Memories of a Galinhada

Published by Sebastião Verly 21 de October de 2020

Joaquim Lacerda was the son of a political leader of the former National Democratic Union political party, UDN, who with his moralist speech was able to indulge in federal authority for 8 months during the brief tenure of Jânio Quadros in 1960. I will tell of a case involving him which occurred in the mid 60’s. He was a very humorous, jovial and boisterous man. He was married to Cotinha, who later became a hotel executive. They had six sons together, all very mischievous, and on her seventh delivery came the very beautiful, friendly and communicative Delza, who still lives there today with her beautiful children, as her parents had once dreamed of. Delza brought the joy of having a daughter, according to how our central character always told the story. The town’s on-hand gossipers said in passing that Joaquim Lacerda already had a daughter outside of the marriage, but were unable declare her as such.
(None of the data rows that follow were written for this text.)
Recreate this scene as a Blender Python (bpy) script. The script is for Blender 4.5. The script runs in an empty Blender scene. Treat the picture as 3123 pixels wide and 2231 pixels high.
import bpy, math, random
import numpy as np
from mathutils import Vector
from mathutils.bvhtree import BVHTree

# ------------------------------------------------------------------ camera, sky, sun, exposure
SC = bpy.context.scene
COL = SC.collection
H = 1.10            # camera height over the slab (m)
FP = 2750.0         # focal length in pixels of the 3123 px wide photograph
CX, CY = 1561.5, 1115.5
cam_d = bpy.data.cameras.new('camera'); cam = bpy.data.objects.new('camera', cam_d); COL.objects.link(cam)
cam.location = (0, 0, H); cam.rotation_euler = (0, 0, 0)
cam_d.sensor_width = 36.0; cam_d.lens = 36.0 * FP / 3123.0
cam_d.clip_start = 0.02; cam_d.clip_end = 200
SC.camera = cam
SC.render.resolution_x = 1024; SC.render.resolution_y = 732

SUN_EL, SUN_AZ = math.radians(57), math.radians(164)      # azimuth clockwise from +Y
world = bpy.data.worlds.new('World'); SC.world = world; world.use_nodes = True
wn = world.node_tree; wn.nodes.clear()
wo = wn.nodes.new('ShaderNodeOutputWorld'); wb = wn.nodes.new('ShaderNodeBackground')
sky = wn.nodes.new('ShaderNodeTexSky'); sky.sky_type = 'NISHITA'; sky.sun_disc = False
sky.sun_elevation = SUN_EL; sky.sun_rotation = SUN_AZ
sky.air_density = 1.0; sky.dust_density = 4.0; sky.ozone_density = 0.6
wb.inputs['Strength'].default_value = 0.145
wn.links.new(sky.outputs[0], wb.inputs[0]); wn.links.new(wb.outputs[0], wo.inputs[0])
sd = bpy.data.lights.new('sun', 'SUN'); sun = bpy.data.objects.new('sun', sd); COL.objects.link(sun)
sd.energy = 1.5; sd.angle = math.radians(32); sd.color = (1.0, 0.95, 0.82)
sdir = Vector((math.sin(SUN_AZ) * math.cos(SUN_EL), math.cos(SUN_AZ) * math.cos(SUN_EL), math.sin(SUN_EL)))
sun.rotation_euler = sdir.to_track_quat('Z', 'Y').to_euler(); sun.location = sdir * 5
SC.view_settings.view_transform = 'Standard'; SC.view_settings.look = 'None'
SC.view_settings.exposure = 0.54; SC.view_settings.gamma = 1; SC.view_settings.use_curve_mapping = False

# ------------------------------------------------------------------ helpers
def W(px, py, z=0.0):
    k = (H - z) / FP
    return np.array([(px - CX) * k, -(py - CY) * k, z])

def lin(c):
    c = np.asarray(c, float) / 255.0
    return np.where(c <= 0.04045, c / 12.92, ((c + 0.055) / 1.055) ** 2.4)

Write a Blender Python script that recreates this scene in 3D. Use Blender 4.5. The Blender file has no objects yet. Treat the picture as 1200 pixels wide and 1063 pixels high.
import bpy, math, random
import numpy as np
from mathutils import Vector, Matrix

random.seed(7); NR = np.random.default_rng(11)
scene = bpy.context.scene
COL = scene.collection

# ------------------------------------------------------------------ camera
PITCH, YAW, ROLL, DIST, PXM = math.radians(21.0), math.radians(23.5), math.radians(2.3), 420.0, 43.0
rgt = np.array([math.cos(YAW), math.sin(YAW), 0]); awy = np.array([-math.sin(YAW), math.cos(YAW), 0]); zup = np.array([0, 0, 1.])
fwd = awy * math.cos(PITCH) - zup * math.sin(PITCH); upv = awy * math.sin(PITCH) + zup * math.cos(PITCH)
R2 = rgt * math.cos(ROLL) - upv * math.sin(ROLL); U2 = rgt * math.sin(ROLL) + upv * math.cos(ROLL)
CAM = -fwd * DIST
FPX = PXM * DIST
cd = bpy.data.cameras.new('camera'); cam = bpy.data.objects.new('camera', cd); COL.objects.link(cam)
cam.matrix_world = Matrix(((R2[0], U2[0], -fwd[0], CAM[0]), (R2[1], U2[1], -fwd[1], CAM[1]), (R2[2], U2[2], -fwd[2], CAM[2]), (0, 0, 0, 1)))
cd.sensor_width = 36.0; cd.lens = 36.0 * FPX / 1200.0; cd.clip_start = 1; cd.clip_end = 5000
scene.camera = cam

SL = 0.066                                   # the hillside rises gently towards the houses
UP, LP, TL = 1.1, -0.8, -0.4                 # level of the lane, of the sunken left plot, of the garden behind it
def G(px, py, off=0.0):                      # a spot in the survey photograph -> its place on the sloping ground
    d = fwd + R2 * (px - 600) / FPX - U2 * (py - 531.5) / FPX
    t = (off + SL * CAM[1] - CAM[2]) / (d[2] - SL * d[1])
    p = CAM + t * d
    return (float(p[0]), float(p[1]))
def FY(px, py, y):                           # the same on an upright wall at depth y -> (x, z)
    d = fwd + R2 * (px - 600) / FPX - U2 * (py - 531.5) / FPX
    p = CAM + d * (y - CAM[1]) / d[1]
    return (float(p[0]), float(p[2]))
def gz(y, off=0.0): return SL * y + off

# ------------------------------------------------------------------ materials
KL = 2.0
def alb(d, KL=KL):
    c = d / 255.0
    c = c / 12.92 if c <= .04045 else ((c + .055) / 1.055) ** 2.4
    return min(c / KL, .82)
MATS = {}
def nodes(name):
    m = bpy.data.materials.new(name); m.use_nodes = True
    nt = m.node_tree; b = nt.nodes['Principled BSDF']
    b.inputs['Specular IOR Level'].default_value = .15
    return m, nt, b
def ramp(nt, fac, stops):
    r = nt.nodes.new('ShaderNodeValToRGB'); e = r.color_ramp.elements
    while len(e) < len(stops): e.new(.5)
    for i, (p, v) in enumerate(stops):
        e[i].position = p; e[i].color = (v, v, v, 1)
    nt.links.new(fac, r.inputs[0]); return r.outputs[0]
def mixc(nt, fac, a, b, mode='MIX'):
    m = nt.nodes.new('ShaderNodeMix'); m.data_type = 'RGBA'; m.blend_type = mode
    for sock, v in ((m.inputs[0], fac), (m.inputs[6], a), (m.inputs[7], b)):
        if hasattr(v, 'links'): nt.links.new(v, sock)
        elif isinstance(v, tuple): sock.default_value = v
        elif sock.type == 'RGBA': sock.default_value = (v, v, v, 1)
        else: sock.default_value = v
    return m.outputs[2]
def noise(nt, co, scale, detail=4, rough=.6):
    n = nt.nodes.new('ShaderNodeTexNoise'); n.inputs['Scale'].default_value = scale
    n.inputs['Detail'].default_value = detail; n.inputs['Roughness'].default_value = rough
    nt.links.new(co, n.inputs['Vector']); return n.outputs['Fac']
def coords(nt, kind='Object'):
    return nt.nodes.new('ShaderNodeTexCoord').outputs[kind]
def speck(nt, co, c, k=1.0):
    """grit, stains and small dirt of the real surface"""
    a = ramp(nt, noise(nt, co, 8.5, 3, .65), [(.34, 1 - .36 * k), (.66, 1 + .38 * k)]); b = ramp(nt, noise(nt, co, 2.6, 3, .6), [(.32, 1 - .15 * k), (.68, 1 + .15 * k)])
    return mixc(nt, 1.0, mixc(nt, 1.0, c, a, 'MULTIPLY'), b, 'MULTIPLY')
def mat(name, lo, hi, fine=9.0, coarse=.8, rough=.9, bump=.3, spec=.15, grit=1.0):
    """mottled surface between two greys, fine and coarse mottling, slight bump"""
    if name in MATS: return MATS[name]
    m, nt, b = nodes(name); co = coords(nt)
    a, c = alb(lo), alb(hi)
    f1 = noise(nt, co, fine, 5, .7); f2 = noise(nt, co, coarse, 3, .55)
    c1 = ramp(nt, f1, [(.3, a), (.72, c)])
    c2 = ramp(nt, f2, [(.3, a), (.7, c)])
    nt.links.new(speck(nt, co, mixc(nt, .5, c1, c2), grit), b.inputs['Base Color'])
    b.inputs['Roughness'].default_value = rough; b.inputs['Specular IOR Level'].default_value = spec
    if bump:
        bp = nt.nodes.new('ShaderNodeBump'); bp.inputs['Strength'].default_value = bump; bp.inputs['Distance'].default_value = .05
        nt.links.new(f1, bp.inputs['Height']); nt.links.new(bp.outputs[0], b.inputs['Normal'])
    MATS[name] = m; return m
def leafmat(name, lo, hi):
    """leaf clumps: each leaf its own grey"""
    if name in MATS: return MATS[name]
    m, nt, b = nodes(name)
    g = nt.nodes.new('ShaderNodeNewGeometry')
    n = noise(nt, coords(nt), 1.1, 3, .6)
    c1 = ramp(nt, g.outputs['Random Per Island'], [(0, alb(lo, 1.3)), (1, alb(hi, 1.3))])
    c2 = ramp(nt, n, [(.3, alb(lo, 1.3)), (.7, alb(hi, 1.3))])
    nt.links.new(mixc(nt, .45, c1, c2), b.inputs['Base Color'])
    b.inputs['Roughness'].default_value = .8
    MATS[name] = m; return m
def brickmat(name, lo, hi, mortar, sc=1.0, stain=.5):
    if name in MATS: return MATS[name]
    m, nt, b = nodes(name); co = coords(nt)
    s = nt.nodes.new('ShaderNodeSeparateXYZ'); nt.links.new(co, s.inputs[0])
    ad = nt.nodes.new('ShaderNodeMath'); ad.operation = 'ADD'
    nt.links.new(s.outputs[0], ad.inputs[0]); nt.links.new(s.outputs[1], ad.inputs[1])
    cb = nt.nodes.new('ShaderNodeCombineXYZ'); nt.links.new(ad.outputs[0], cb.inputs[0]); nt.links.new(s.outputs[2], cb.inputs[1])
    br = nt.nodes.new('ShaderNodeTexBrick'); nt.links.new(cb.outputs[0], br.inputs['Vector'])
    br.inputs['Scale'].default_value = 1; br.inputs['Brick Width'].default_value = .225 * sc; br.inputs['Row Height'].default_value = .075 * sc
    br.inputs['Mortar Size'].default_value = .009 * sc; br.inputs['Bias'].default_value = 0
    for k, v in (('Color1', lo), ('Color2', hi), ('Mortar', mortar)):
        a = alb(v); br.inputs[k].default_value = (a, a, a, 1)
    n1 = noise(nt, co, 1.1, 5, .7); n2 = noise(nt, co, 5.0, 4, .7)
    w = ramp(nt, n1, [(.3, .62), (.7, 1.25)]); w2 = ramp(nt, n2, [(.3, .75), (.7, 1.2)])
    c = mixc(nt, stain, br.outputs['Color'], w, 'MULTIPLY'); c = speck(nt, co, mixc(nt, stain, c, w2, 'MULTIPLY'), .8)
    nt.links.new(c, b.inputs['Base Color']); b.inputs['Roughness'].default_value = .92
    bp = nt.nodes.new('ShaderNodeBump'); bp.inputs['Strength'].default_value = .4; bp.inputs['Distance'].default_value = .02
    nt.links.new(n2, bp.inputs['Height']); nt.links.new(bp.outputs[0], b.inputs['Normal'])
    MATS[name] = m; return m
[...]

Joaquim Lacerda constructed in the Centre of Pompéu in the mid 50’s the most beautiful house in the city, influencing the coming of others like it. The walls and ceilings were painted by Nilo, a whimsical artificer from Rio de Janeiro.

When Cotinha gave birth to Delza, Joaquim Lacerda, who by a rare fact was always called by his first and last name, forgot about the moralistic qualms of the UDN and moved from Pompeu to Belo Horizonte to meet Mr. Ademar de Barros, former State Governor of São Paulo by the PSD, Social Democratic Party, the great rival of UDN, to ask him to be the Godfather of the girl. It was traditional for politicians of the interior to ask big politicians from the capitals to baptize their children, but never from opposing parties.

The story that I came here to tell is about one of his antics in a period which, by the irony of fate, Joaquim Lacerda was a police delegate of Pompéu. At that time it was not necessary to be a Bachelor of Law to qualify for the position, and was also free of political appointment. Our central character shared his eccentricities with Simba and Dasinho, his first two sons who were made men by this time.

He was already separated conjugally from Cotinha and lived in a modest house on a dirt road in the town’s periphery. One Friday, a usually inviting day to the local bohemia, it had rained a lot and he wasn’t too excited about going out to the nearby bars and much less to the high class bars in the town center. He ordered his two sons at home to go out and buy half a dozen beers and “get” a chicken to cook up a savory galinhada. In the big cities, they make the so-called risotto, which is also chicken cooked in rice, but in no way can it be compared to galinhada. I clarify that what gives the special flavor to the galinhada is the way the galinha, chicken, is acquired; it has to be necessarily stolen from the yard of some inattentive neighbor.

The two diligent boys went out, passed by Peitudo (Hunky’s) Bar and grabbed a good amount of cold beers. By the time they got home, they remembered the chicken that father had asked them to get. What now?! In all this mud, where were they going to steal–or better, appropriate–a chicken at that hour of approaching night fall?

They remembered father’s chicken coop in the backyard where he maintained a strategic reserve just for those occasions when he could not rely on his boys to get the chicken by the traditional method. But they needed to use some ruse in order to convince father that they had gotten the bird from another yard. Simba, his real name is Delmar, who the last time I saw him was then a married gentleman, serious and respected of, told me that it was he who struck upon the idea. Very carefully, they plucked the feathers off the chicken’s neck, one that father kept for fattening up, for it to be unrecognizable.

They set off, confident and well prepared in their explanations in case of father’s distrust, put the beers down and were already sharpening the kitchen knife to cut the cock’s neck when Joaquim Lacerda interfered, “No, we’re not going to kill this one. I’m crazy about raising naked neck chickens. It was a lucky find, this cock, now we can breed its race. Let it go in the chicken coop and grab one of mine instead.”